The only other weather event this month with similar heavy rainfall totals occured back on January 8th.

Saturday’s heavy rains were the result of a low pressure system in the northern Gulf of Mexico moving slowly eastward along a frontal boundary that was stalled along the Gulf Coast from Texas to the Florida Panhandle.

The wave of low pressure moved to our east by Sunday afternoon. In its wake a cool, dry air mass moved southward. By this morning the dome of high pressure associated with the cool air will stretch from the Great Lakes all the way into the Gulf of Mexico.

The gently sinking air associated with the high pressure system will make for mostly fair skies today and tomorrow.

However, by Thursday the ridge of high pressure will have continued its slow slide eastward placing us on the western edge of its circulation.

That means southerly winds and a return of humidity from the Gulf of Mexico.

Also by Thursday, our next cold front will be sweeping southeastward through Oklahoma and Texas.

Forecasters predict that a few showers may develop near the front in our area sometime Thursday or Thursday night. Rainfall is expected to be relatively light with this system.

There will be a break in the rain Friday and probably Saturday, but weather models are predicting rain will return to the region Saturday night or Sunday as another cold front approaches from the northwest. Rain amounts with Sunday’s system are expected to be higher than with Thursday’s front. Some locations could receive over an inch.

As of now, the weather models are forecasting that the cold fronts that make it into our region over the next two weeks will not include anything as strong as the outbreaks of arctic cold air we saw in late December and mid-January.
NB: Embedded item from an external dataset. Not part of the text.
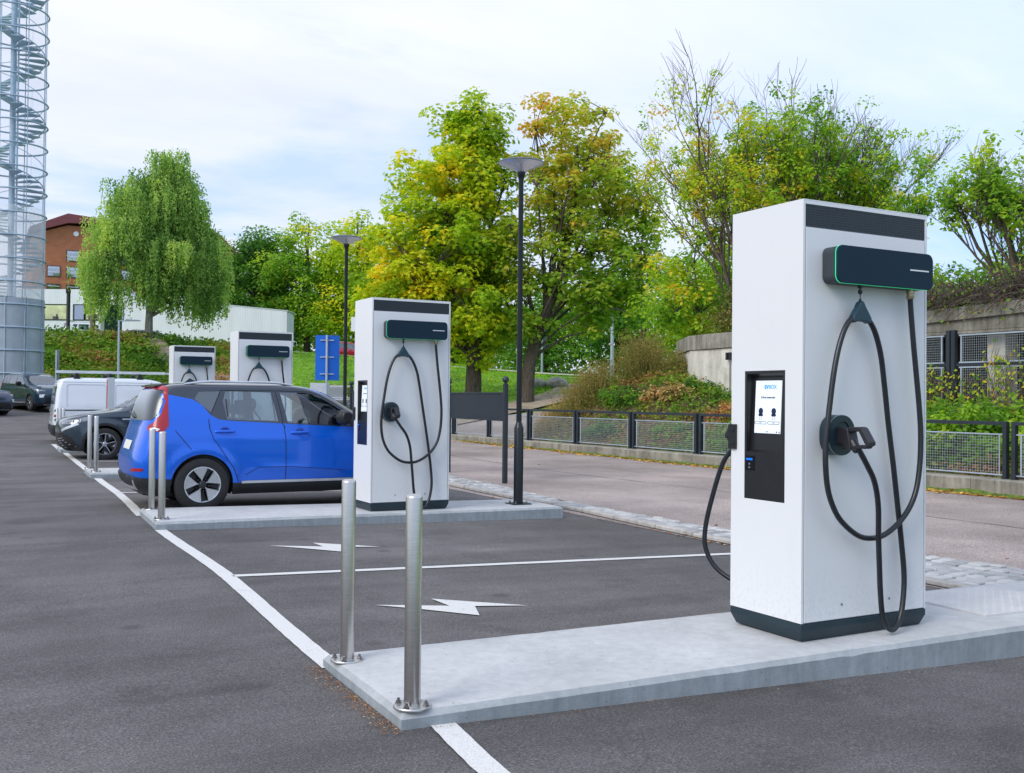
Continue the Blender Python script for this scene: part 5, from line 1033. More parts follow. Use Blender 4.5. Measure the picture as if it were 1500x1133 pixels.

Looking even farther out in time the National Weather Service’s outlook for February is that the monthly average temperature along the Gulf Coast will most likely be warmer than the historical average.

That doesn’t mean that there couldn’t be several more hard freezes before the winter is over. But, it is a reminder that later this week we enter February, a month where at least a few days likely will give us our first taste of spring here in south Mississippi.